Radius of projected Sphere

Question

i want to refine a previous question:

How do i project a sphere onto the screen?

(2) gives a simple solution:

approximate radius on screen[CLIP SPACE] = world radius * cot(fov / 2) / Z

with:
fov = field of view angle
Z   = z distance from camera to sphere

result is in clipspace, multiply by viewport size to get size in pixels

Now my problem is that i don't have the FOV. Only the view and projection matrices are known. (And the viewport size if that does help)

Anyone knows how to extract the FOV from the projection matrix?

Update:

This approximation works better in my case:

float radius = glm::atan(radius/distance);
radius *= glm::max(viewPort.width, viewPort.height) / glm::radians(fov);

Answer 1

I'm a bit late to this party. But I came across this thread when I was looking into the same problem. I spent a day looking into this and worked though some excellent articles I found here: http://www.antongerdelan.net/opengl/virtualcamera.html

I ended up starting with the projection matrix and working backwards. I got the same formula you mention in your post above. ( where cot(x) = 1/tan(x) )

radius_pixels = (radius_worldspace / {tan(fovy/2) * D}) * (screen_height_pixels / 2)

(where D is the distance from camera to the target's bounding sphere)

I'm using this approach to determine the radius of an imaginary trackball that I use to rotate my object.

Btw Florian, you can extract the fovy from the Projection matrix as follows:

If you take the Sy component from the Projection matrix as shown here:

Sx  0   0   0
0   Sy  0   0
0   0   Sz  Pz
0   0  -1   0

where Sy = near / range

and where range = tan(fovy/2) x near

(you can find these definitions at the page I linked above)

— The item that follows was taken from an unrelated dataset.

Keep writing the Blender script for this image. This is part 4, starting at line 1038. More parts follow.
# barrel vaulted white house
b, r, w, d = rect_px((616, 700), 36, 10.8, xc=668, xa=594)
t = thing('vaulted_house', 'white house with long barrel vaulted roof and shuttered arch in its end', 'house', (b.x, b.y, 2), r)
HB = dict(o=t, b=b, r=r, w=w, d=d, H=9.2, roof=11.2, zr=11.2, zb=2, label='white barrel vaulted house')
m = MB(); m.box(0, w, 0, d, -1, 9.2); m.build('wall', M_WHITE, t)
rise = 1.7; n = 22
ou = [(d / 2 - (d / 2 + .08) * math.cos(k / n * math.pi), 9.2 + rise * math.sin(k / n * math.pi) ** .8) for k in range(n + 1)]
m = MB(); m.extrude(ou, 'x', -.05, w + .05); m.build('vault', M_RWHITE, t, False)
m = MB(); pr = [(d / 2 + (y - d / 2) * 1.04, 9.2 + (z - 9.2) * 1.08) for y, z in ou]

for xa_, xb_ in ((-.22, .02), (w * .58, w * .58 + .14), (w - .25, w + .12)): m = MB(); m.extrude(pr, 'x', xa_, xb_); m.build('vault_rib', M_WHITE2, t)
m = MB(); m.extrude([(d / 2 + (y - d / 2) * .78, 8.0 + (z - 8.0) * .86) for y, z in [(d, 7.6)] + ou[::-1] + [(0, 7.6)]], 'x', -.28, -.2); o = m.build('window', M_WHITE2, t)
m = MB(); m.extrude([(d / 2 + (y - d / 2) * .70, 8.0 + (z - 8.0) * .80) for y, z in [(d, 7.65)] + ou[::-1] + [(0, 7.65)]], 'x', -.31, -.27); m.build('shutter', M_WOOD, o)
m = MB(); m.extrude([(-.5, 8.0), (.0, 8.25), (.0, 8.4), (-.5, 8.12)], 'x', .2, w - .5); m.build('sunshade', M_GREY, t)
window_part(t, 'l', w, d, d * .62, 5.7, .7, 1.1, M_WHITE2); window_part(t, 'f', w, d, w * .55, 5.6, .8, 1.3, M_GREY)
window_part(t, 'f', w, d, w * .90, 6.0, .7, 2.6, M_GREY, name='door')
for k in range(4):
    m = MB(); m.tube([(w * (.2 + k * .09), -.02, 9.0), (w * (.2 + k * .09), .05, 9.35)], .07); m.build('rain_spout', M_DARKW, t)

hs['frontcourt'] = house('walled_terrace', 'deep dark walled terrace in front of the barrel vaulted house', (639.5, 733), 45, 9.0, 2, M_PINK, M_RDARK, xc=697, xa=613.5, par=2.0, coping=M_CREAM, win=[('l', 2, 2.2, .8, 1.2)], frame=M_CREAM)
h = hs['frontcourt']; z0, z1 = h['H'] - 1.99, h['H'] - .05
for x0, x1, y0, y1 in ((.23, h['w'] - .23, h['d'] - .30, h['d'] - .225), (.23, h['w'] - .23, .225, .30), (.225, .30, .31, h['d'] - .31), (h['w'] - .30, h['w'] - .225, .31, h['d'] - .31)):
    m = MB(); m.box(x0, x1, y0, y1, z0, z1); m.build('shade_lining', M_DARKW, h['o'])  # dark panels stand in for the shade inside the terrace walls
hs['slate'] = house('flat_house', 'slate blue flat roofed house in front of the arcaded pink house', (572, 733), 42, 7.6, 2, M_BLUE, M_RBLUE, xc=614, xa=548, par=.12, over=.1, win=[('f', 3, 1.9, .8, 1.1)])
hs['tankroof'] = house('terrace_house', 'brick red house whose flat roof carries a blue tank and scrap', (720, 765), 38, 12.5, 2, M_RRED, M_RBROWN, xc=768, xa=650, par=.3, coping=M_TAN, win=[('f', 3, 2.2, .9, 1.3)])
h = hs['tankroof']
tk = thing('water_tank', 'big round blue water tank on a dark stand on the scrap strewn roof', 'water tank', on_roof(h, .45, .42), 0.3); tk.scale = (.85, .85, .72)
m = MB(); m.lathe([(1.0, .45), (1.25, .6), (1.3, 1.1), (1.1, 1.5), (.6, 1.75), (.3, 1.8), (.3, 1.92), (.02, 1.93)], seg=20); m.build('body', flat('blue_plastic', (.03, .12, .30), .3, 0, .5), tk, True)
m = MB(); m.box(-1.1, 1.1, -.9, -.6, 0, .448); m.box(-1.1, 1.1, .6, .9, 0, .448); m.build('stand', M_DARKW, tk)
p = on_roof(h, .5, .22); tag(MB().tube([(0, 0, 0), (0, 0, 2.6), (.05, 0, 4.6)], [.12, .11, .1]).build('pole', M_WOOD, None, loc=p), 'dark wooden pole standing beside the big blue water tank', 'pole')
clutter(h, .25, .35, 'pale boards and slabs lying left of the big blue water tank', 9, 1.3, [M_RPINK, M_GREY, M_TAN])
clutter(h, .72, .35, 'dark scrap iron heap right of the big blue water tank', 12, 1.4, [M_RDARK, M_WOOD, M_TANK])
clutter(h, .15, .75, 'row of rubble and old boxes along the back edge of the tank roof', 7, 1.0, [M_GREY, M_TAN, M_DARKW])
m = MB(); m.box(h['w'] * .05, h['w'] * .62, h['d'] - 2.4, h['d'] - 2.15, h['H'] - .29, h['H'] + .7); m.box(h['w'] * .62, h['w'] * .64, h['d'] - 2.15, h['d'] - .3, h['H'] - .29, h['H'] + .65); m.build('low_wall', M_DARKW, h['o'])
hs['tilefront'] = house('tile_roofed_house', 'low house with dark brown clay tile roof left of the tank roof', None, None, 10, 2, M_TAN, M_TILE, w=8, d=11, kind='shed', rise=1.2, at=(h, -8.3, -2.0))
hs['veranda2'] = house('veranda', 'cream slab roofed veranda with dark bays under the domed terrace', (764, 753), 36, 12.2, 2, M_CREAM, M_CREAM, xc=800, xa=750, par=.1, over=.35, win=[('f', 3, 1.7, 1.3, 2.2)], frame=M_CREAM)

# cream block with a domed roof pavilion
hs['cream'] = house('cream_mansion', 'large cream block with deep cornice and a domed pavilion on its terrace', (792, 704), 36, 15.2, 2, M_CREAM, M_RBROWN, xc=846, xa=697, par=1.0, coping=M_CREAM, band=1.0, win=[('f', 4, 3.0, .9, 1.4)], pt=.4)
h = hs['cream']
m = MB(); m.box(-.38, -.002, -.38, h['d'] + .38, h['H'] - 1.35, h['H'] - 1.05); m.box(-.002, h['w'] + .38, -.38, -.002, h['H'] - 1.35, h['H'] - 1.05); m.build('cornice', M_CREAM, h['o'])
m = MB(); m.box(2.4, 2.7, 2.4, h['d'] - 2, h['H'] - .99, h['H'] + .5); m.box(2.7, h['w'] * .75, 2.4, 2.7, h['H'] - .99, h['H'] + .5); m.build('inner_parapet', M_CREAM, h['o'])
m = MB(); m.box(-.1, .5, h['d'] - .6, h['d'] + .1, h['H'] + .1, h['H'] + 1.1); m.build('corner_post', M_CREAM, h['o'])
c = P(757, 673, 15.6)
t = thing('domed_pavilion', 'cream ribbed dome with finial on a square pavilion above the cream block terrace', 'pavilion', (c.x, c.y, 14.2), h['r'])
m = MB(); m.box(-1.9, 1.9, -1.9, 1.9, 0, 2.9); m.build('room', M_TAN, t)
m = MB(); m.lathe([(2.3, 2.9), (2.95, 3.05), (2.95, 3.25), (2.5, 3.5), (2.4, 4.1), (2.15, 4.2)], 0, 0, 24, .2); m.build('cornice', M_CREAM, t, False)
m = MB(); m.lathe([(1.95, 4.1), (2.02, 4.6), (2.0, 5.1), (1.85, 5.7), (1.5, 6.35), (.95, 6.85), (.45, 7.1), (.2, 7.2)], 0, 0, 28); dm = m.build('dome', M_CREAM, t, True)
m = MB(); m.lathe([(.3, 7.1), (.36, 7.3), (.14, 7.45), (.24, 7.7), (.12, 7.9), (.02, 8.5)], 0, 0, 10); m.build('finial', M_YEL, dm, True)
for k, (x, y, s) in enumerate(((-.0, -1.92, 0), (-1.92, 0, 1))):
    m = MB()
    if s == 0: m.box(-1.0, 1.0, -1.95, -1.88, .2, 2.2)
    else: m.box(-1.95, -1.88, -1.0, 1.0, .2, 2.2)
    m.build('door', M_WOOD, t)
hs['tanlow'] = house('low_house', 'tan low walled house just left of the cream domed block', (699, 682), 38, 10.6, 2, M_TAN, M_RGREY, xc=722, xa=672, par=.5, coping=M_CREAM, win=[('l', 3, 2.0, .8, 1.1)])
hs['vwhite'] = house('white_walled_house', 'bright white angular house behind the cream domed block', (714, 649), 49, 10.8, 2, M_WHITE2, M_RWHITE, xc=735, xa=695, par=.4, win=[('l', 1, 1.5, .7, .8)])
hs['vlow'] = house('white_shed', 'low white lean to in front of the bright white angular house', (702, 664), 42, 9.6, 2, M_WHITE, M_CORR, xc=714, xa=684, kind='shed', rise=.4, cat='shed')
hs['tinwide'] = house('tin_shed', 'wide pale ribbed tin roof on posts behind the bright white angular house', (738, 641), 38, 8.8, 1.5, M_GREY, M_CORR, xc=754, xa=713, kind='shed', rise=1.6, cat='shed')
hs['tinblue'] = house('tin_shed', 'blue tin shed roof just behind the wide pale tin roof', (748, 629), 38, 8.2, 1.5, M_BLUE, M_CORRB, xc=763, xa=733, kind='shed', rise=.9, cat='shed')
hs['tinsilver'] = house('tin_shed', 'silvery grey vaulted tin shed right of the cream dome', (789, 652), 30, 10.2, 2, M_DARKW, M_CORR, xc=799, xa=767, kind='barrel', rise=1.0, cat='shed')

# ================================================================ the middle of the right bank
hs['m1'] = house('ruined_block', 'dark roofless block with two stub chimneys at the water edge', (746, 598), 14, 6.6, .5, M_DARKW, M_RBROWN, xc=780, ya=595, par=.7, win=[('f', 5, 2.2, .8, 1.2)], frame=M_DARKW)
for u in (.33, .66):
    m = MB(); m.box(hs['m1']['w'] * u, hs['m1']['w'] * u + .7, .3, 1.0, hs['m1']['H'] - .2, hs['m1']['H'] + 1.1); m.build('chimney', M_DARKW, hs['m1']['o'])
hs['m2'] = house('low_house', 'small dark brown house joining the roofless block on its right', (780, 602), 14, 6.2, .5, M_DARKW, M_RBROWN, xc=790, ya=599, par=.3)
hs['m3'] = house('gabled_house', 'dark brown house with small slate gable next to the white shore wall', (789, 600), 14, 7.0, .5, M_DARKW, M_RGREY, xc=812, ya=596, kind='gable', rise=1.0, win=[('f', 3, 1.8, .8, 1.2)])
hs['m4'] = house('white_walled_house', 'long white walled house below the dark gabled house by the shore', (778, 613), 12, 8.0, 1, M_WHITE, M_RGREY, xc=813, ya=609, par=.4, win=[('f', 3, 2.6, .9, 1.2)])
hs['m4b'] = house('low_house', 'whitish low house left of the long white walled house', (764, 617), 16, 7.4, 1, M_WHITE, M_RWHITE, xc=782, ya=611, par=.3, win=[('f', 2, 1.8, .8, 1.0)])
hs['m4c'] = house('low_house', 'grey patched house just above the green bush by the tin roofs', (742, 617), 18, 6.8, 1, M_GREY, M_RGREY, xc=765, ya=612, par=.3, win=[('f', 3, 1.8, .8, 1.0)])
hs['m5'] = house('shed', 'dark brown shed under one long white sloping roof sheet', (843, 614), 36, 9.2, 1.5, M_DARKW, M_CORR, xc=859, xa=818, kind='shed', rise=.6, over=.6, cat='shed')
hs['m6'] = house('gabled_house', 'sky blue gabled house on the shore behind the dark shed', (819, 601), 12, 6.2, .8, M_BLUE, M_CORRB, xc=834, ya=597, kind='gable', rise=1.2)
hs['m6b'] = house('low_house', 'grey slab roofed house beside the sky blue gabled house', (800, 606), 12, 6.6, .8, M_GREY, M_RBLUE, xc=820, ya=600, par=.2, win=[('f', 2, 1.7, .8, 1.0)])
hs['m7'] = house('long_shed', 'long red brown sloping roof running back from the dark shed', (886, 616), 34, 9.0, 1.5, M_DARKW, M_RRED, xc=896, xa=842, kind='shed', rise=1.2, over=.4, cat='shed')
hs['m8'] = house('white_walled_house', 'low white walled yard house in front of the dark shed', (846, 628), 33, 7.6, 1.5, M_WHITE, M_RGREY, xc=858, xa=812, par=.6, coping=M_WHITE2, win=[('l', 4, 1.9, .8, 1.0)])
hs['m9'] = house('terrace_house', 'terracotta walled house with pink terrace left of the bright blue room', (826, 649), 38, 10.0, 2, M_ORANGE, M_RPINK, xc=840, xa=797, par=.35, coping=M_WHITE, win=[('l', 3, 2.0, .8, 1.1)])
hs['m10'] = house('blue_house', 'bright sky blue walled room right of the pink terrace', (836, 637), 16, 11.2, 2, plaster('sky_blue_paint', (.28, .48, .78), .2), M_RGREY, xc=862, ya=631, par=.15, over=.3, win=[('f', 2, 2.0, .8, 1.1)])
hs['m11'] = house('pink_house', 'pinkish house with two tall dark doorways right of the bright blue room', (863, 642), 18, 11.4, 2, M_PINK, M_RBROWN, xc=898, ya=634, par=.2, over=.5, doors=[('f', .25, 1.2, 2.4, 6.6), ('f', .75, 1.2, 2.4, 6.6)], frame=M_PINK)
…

if you substitute range in the Sy eqn above you get:

Sy = 1 / tan(fovy/2) = cot(fovy/2)

rearranging:

tan(fovy/2) = 1 / Sy

taking arctan (the inverse of tan) of both sides we get:

fovy/2 = arctan(1/Sy)

so,

fovy = 2 x arctan(1/Sy)

Not sure if you still care - its been a while! - but maybe this will help someone else.

Answer 2

Update: see below.

Since you have the view and projection matrices, here's one way to do it, though it's probably not the shortest:

• transform the sphere's center into view space using the view matrix: call the result point C
• transform a point on the surface of the sphere, e.g. C+(r, 0, 0) in world coordinates where r is the sphere's world radius, into view space; call the result point S
• compute rv = distance from C to S (in view space)
• let point S1 in view coordinates be C + (rv, 0, 0) - i.e. another point on the surface of the sphere in view space, for which the line C -> S1 is perpendicular to the "look" vector
• project C and S1 into screen coords using the projection matrix as Cs and S1s
• compute screen radius = distance between Cs and S1s

But yeah, like Brandorf said, if you can preserve the camera variables, like FOVy, it would be a lot easier. :-)

Update: Here's a more efficient variant on the above: make an inverse of the projection matrix. Use it to transform the viewport edges back into view space. Then you won't have to project every box into screen coordinates.

Even better, do the same with the view matrix and transform the camera frustum back into world space. That would be more efficient for comparing many boxes against; but harder to figure out the math.

Answer 3

The answer posted at your link radiusClipSpace = radius * cot(fov / 2) / Z, where fov is the angle of the field of view, and Z is the z-distance to the sphere, definitely works. However, keep in mind that radiusClipSpace must be multiplied by the viewport's width to get a pixel measure. The value measured in radiusClipSpace will be a value between 0 and 1 if the object fits on the screen.

An alternative solution may be to use the solid angle of the sphere. The solid angle subtended by a sphere in a sky is basically the area it covers when projected to the unit sphere.

The formulae are given at this link but roughly what I'm doing is:

if( (!radius && !distance) || fabsf(radius) > fabsf(distance) )
  ; // NAN conditions. do something special.

theta=arcsin( radius/distance )
sphereSolidAngle = ( 1 - cosf( theta ) ) ; // not multiplying by 2PI since below ratio used only
frustumSolidAngle = ( 1 - cosf( fovy / 2 ) ) / M_PI ; // I cheated here. I assumed
// the solid angle of a frustum is (conical), then divided by PI
// to turn it into a square (area unit square=area unit circle/PI)

numPxCovered = 768.f*768.f * sphereSolidAngle / frustumSolidAngle ; // 768x768 screen
radiusEstimate = sqrtf( numPxCovered/M_PI ) ; // area=pi*r*r

This works out to roughly the same numbers as radius * cot(fov / 2) / Z. If you only want an estimate of the area covered by the sphere's projection in px, this may be an easy way to go.

I'm not sure if a better estimate of the solid angle of the frustum could be found easily. This method involves more comps than radius * cot(fov / 2) / Z.